Pick up a book and pedal as more Montreal libraries get bicycle desks

A total of 57 bicycle desks, for adults and kids, are being set up in 45 municipal libraries as a way to help people concentrate while they read.

Special bicycle stations help young and old library visitors concentrate while they read

Solène Bergman, 3, enjoys pedalling on a bicycle desk at the Robert-Bourassa Library in Outremont. (Rania Massoud/Radio-Canada)

Library visitors across Montreal can now pedal while they read — exercising their bodies and their minds at the same time.

A total of 57 bicycle desks, a mix of adult-sized and kid-sized, are being distributed to 45 municipal libraries across the city's boroughs.

It's part of an ongoing effort to make libraries more universally accessible, say library officials, in this case for people who concentrate better if they are moving.

Several bicycle desks have already been installed in locations like Outremont's Robert-Bourassa Library and, so far, they're a hit. 

"As soon as we walked in, the girls just climbed on and started to go," Rani Cruz told CBC Montreal's Daybreak. "They're really fun."

Her children, aged nine, eight and three, found it so fun to bike and read at the same time, they wanted to go back again the next day.

A lineup forms quickly at the Outremont library, Cruz said, and even if she can't read yet, her youngest enjoyed leafing through books while pedalling.

"I think all the libraries should have them," she said. "There are a lot of kids that, when you go into the library, basically just run around and I think that might help."

The Outremont library was one of the first to install bicycle desks which are essentially stationary bikes with a desk attached. The bikes are silent and organizers say there have been no complaints.

"The bicycle desk allows children to channel their energy by pedaling, which helps them to concentrate while sitting," librarian Élizabeth Jacques told Radio-Canada. 
More than 50 of the bicycle desks are being distributed across the Montreal library network in the coming months. (Rania Massoud/Radio-Canada)

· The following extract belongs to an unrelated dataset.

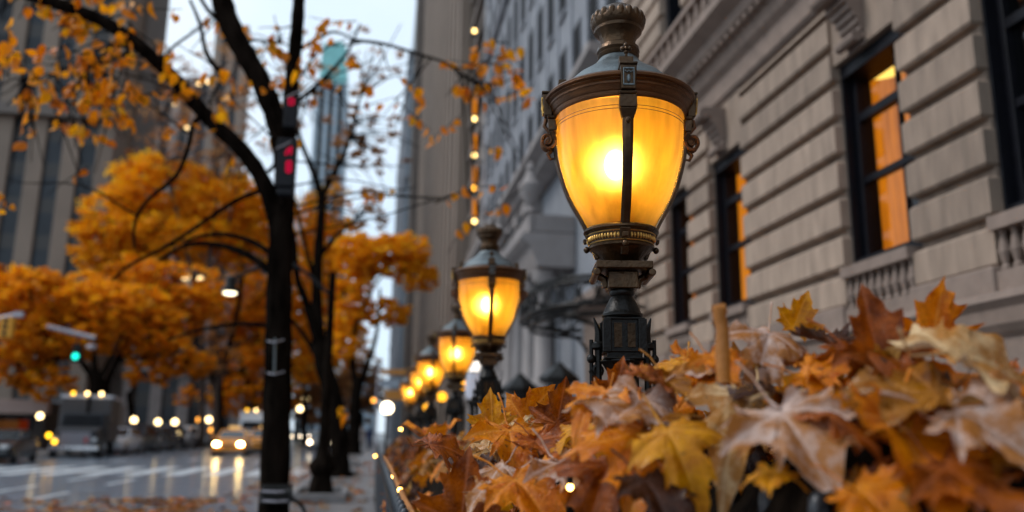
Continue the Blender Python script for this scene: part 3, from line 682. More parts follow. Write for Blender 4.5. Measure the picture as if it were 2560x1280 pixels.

At the Robert-Bourassa Library, there are two bicycle desks installed in the reading room, one for children and the other for teenagers and adults.

The library also has set it up so that parents can read and pedal alongside their child "if they wish to encourage it."

Popping up all over the city

Natalie Martin, who has been working on the Montreal libraries' initiative, told Daybreak that the first five bicycle desks were installed in 2017 and the initiative proved successful.

Now, she said, the bikes are being widely distributed and the usage will be monitored as the program grows.

"For now, we are going to see how it goes — if the adults are as satisfied as the children — and maybe move them around just to adjust," she said.

She said the desks can help people with attention disorders, like ADHD, concentrate, but they can also be good for those who have motor impairment or other conditions.

More universal accessibility improvements will be unveiled in the coming months.

"It's all part of making our services really accessible to everybody," she said.